Kondisi demikian tidak akan ditemukan dalam penerapan sistem Islam secara kaffah. Khilafah sebagai negara pelaksana syariat Islam kaffah akan mengurusi seluruh urusan umat termasuk pangan.
Pangan merupakan kebutuhan asasiyah umat manusia. Rasulullah saw. bersabda Imam (khalifah) itu pengurus rakyat dan dia akan dimintai pertanggungjawaban atas rakyat yang dia urus (HR al-Bukhari dan Ahmad). Khalifah tidak boleh mengalihkan peran mengurus umat kepada pihak lain termasuk korporasi. Negaralah yang akan menentukan kebijakan produksi hingga distribusi pangan yang didasarkan pada Al Qur'an dan as Sunnah. Syariat Islam membolehkan khilafah untuk melakukan kebijakan ekstensifikasi lahan dengan memperhatikan konsep pengaturan lahan dalam Islam. Selain itu kebijakan diambil untuk kemaslahatan rakyat bukan kepentingan segelintir orang (korporasi).
Dalam upaya ini negara harus memperhatikan Analisis Mengenai Dampak Lingkungan (AMDAL) sehingga tidak berujung pada kerusakan lingkungan dan bencana alam. Islam melarang seseorang membahayakan orang lain, diri sendiri, termasuk negara.
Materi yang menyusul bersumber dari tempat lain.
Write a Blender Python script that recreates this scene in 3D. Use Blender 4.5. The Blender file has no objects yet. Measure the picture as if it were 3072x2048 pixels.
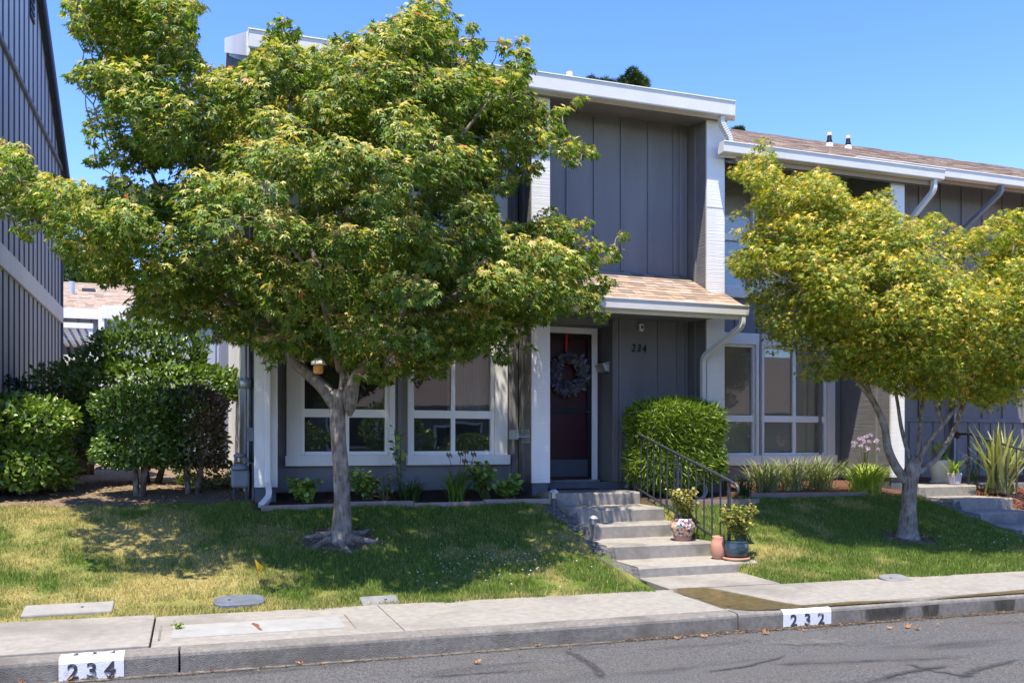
import bpy, math, random
import numpy as np
from mathutils import Vector, Matrix

random.seed(11)
rng = np.random.default_rng(11)
sc = bpy.context.scene
COL = sc.collection
R = math.radians

# ------------------------------------------------------------------ camera, sky, sun, exposure
YAW = R(19.65); EYE = 1.55; FPX = 2061.0            # level camera, horizon below the middle (rising front)
cd = bpy.data.cameras.new('camera'); cam = bpy.data.objects.new('camera', cd); COL.objects.link(cam)
cam.location = (0, 0, EYE); cam.rotation_euler = (R(90), 0, -YAW)
cd.sensor_width = 36; cd.lens = 36 * FPX / 2352; cd.shift_y = 235 / 2352; cd.clip_end = 3000; cd.clip_start = 0.05
sc.camera = cam

SUN = Vector((0.20, 0.28, -1.0)).normalized()       # the way the light travels
w = bpy.data.worlds.new('World'); sc.world = w; w.use_nodes = True
nt = w.node_tree; nt.nodes.clear()
sky = nt.nodes.new('ShaderNodeTexSky'); sky.sky_type = 'NISHITA'; sky.sun_disc = False
sky.sun_elevation = math.asin(-SUN.z); sky.sun_rotation = math.atan2(-SUN.x, -SUN.y)
sky.air_density = 1.0; sky.dust_density = 0.0; sky.ozone_density = 2.5; sky.altitude = 100
bg = nt.nodes.new('ShaderNodeBackground'); bg.inputs[1].default_value = 0.15
wo = nt.nodes.new('ShaderNodeOutputWorld')
hs = nt.nodes.new('ShaderNodeHueSaturation'); hs.inputs['Saturation'].default_value = 1.27; hs.inputs['Hue'].default_value = .520
nt.links.new(sky.outputs[0], hs.inputs['Color']); nt.links.new(hs.outputs[0], bg.inputs[0]); nt.links.new(bg.outputs[0], wo.inputs[0])
sl = bpy.data.lights.new('sun', 'SUN'); so = bpy.data.objects.new('sun', sl); COL.objects.link(so)
sl.energy = 3.65; sl.angle = R(0.53); sl.color = (1.0, 0.93, 0.80)
so.rotation_euler = SUN.to_track_quat('-Z', 'Y').to_euler(); so.location = (-4, -6, 20)
sc.view_settings.view_transform = 'Standard'; sc.view_settings.look = 'None'
sc.view_settings.exposure = 1.42; sc.view_settings.gamma = 1.0
sc.render.engine = 'CYCLES'; sc.render.resolution_x = 1024; sc.render.resolution_y = 682
sc.cycles.max_bounces = 8; sc.cycles.transparent_max_bounces = 12

FW = Vector((math.sin(YAW), math.cos(YAW), 0)); RT = Vector((math.cos(YAW), -math.sin(YAW), 0)); C0 = Vector((0, 0, EYE))
def ray(px, py): return FW + RT * ((px - 1176) / FPX) + Vector((0, 0, (1019 - py) / FPX))
def PY(px, py, Y): d = ray(px, py); return C0 + d * (Y / d.y)          # surveyed point on the vertical plane at depth Y
def PZ(px, py, Z): d = ray(px, py); return C0 + d * ((Z - EYE) / d.z)  # surveyed point on the level at height Z
def PS(px, py, s): return C0 + ray(px, py) * s                         # surveyed point at distance s

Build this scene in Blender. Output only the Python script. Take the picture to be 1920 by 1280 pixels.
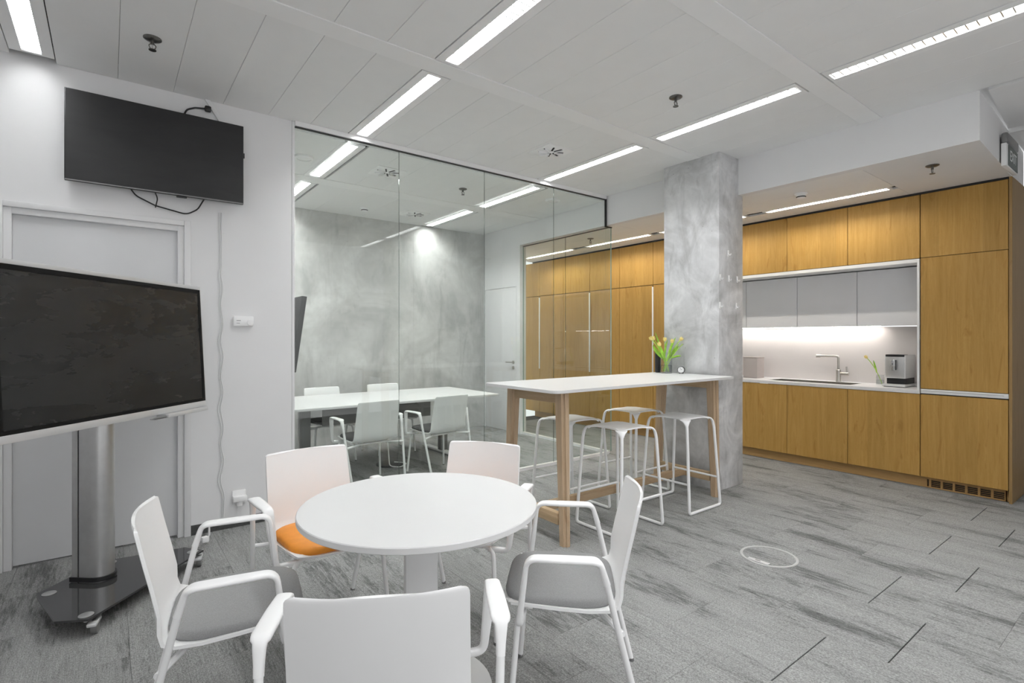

Syariat Islam menetapkan 3 status kepemilikan tanah yaitu :
Tanah yang boleh dimiliki individu seperti lahan pertanian, tanah milik umum, dan tanah milik Negara.
Tanah milik umum yang didalamnya terkandung harta milik umum seperti tanah hutan, tanah yang mengandung tambang yang sangat besar, tanah diatasnya terdapat fasilitas umum.
Tanah milik negara yaitu tanah yang tidak berpemilik (tanah mati), tanah yang ditelantarkan, tanah disekitar fasilitas umum, dan lain-lain.
Berdasarkan konsep Islam ini, maka tidak diperbolehkan untuk tanah hutan diberikan izin konsesi kepada individu/swasta baik untuk perkebunan, pertanian, pertambangan.
Syariat Islam memandang kepemilikan lahan pertanian sejalan dengan pengelolaannya. Ketika seseorang memiliki lahan namun tidak dikelola selama 3 tahun, maka hak kepemilikannya bisa dicabut. Khilafah akan memberikan bantuan bagi petani atas berbagai hal yang dibutuhkannya, baik modal, saran prasarana produksi, hingga infrastruktur pendukung secara murah bahkan gratis, tujuannya untuk memudahkan produksi petani. Demikianlah terwujudlah ketahanan pangan tanpa perampasan ruang hidup rakyat, hal ini akan terealisasi dalam Khilafah Islam.